* [THE REQUEST] Go through the listing and pick out each line with the word "picks" in it.

* [PROVIDED DATA]
•••
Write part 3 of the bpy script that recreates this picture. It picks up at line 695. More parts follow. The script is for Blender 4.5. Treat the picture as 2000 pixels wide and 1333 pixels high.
•••
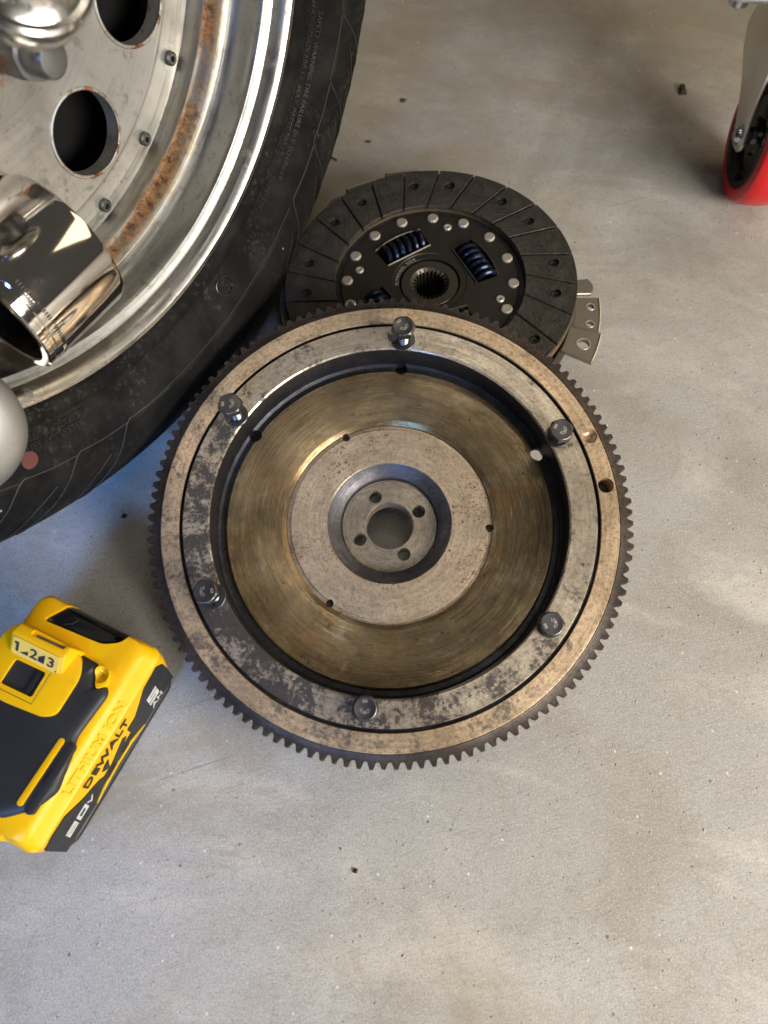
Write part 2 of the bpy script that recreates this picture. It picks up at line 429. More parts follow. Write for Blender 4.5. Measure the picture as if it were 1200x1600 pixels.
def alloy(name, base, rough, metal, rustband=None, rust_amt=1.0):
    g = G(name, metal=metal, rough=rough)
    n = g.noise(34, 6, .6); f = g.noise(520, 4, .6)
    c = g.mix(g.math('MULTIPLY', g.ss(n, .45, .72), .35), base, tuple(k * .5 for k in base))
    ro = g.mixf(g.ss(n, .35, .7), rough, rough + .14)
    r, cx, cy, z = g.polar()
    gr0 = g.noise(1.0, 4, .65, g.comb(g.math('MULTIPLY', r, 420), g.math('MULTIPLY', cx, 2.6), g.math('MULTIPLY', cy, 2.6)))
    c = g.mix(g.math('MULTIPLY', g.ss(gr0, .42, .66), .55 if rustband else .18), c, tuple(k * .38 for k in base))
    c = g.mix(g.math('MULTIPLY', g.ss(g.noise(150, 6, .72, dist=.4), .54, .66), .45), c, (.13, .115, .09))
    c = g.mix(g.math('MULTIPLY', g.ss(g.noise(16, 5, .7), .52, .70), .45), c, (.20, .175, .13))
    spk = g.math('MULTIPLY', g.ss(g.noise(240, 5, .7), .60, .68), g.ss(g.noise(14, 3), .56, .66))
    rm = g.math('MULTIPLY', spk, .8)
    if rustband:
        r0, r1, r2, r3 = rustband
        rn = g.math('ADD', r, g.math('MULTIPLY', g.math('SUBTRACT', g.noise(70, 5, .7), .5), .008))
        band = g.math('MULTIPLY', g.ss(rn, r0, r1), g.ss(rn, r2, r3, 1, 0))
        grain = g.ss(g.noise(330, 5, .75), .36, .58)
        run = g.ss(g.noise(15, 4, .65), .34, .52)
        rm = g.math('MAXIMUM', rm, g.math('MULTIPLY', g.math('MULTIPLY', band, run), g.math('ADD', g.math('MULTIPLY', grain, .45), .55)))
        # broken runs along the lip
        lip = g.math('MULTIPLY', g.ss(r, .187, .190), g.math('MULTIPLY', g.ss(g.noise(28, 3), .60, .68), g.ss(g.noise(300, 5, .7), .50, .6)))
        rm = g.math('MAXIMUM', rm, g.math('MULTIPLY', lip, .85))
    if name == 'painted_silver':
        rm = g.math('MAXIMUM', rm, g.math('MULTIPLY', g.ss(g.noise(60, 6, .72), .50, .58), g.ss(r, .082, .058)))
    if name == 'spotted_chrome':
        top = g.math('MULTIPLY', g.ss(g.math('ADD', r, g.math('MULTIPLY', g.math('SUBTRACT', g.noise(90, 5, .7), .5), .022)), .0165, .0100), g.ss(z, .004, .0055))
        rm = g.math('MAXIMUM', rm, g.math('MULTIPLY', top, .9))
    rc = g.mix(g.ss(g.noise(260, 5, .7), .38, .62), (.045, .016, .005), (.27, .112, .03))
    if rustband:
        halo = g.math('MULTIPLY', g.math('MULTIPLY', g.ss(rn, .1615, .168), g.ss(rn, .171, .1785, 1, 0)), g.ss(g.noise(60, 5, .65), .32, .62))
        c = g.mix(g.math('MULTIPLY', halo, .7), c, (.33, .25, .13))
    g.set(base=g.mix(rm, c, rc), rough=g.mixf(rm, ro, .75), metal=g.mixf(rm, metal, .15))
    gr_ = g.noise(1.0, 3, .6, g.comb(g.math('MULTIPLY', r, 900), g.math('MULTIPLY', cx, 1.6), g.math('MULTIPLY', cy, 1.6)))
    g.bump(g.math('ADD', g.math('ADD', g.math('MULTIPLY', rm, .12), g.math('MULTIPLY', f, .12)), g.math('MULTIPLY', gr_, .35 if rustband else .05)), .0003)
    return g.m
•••
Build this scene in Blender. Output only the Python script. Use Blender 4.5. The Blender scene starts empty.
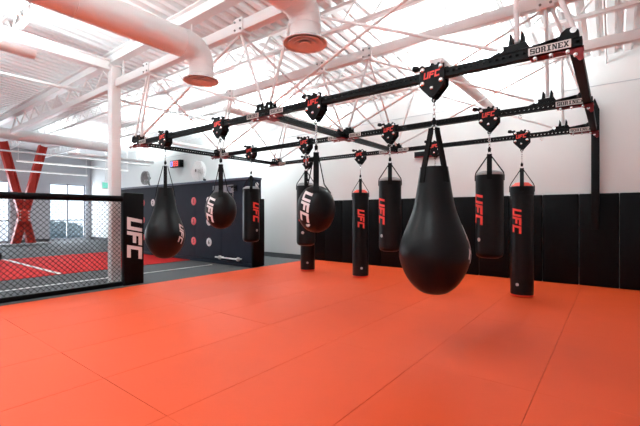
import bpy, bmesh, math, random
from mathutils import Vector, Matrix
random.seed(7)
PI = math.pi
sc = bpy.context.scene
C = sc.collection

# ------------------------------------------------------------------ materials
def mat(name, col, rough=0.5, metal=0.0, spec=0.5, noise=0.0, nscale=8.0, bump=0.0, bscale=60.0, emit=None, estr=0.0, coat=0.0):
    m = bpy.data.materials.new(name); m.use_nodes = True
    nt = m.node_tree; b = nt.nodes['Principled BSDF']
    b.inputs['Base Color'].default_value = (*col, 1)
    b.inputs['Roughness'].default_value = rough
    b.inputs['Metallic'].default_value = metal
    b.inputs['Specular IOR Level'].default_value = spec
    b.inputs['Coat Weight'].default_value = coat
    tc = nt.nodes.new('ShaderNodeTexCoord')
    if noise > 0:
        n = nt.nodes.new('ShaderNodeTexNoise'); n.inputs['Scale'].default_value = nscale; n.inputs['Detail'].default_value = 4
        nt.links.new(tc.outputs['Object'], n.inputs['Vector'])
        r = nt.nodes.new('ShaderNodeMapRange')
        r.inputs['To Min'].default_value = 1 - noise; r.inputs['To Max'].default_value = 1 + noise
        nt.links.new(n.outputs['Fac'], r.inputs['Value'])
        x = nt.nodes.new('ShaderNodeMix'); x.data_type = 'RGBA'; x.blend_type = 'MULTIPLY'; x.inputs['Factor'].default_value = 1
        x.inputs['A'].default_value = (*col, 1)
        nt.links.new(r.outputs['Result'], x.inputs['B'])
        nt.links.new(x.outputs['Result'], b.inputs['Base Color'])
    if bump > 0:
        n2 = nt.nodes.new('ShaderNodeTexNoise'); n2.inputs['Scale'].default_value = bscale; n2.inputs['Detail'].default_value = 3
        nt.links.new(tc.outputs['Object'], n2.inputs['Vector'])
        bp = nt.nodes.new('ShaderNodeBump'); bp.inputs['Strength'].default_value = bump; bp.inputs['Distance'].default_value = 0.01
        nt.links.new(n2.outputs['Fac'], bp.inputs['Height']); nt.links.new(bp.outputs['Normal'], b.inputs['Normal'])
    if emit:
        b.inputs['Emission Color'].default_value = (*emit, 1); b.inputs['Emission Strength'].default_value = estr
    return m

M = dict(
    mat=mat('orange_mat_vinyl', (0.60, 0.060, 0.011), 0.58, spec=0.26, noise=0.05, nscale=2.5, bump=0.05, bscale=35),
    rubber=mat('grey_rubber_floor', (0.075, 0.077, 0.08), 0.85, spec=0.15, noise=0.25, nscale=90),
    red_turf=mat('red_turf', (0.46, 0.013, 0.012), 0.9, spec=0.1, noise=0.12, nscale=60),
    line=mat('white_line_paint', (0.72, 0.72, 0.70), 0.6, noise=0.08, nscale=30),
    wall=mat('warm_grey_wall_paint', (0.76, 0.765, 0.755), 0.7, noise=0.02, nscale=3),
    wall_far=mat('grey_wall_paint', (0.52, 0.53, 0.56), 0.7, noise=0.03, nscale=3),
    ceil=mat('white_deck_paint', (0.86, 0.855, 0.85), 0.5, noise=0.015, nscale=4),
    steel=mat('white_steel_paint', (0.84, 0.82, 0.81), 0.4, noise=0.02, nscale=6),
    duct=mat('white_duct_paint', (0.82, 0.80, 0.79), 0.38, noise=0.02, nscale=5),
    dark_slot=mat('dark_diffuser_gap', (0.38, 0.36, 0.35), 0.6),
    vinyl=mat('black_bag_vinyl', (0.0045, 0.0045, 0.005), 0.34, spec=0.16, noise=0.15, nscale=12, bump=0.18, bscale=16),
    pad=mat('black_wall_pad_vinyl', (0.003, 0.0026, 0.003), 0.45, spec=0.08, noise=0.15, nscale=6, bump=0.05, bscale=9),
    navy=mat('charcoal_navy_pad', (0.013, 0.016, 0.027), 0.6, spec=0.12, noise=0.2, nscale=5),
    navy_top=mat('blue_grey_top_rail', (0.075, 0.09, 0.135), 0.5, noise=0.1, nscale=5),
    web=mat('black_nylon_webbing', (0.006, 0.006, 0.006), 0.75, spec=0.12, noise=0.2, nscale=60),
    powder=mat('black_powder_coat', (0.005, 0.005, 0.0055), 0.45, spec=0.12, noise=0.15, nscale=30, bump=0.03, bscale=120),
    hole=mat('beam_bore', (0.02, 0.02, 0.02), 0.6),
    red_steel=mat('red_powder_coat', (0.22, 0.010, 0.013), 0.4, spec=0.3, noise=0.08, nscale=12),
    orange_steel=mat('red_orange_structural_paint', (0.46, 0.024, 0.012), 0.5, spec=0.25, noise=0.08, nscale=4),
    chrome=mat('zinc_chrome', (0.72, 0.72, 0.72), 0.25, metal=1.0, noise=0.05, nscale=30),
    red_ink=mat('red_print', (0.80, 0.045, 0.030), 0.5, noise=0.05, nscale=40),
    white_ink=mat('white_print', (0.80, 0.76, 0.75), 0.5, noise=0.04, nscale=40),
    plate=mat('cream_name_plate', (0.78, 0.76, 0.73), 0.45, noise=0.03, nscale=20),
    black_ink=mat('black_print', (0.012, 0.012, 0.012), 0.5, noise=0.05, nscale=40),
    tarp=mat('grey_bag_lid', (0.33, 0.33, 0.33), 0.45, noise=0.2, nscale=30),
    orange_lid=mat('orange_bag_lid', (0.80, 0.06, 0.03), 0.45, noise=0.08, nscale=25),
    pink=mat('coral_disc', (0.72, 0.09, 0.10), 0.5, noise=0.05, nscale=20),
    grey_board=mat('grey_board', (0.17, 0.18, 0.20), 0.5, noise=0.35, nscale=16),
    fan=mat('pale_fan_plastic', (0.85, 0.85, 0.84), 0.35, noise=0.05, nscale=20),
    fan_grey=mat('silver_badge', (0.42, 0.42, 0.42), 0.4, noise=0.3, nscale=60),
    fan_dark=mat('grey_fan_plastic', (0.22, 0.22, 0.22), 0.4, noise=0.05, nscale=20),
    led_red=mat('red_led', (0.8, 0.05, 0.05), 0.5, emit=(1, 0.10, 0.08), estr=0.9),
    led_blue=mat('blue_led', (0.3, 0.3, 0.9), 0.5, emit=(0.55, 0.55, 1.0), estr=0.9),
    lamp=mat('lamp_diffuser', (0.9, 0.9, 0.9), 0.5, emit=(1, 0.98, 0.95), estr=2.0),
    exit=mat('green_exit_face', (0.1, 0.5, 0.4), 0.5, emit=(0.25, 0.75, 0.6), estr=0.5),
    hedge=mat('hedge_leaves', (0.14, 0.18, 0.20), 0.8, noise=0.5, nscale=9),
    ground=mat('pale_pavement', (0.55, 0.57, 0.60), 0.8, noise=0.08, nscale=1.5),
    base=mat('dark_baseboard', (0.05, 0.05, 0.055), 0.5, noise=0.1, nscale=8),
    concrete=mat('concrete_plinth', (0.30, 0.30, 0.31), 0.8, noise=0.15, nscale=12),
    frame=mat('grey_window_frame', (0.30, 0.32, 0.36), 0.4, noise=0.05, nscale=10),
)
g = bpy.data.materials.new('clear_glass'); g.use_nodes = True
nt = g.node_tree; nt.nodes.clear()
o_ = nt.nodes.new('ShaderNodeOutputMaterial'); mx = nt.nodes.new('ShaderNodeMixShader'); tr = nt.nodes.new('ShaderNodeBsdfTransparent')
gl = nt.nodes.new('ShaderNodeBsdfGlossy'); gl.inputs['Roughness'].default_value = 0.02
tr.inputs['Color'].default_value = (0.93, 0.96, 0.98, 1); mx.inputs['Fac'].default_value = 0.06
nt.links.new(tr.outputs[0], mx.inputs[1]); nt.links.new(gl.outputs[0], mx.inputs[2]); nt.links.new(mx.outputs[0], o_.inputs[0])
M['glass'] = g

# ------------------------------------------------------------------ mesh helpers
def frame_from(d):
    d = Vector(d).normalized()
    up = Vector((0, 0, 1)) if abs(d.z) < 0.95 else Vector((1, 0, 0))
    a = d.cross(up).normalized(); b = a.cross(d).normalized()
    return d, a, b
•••
* [EXERCISE RESPONSE]
Write part 3 of the bpy script that recreates this picture. It picks up at line 695. More parts follow. The script is for Blender 4.5. Treat the picture as 2000 pixels wide and 1333 pixels high.
Write part 2 of the bpy script that recreates this picture. It picks up at line 429. More parts follow. Write for Blender 4.5. Measure the picture as if it were 1200x1600 pixels.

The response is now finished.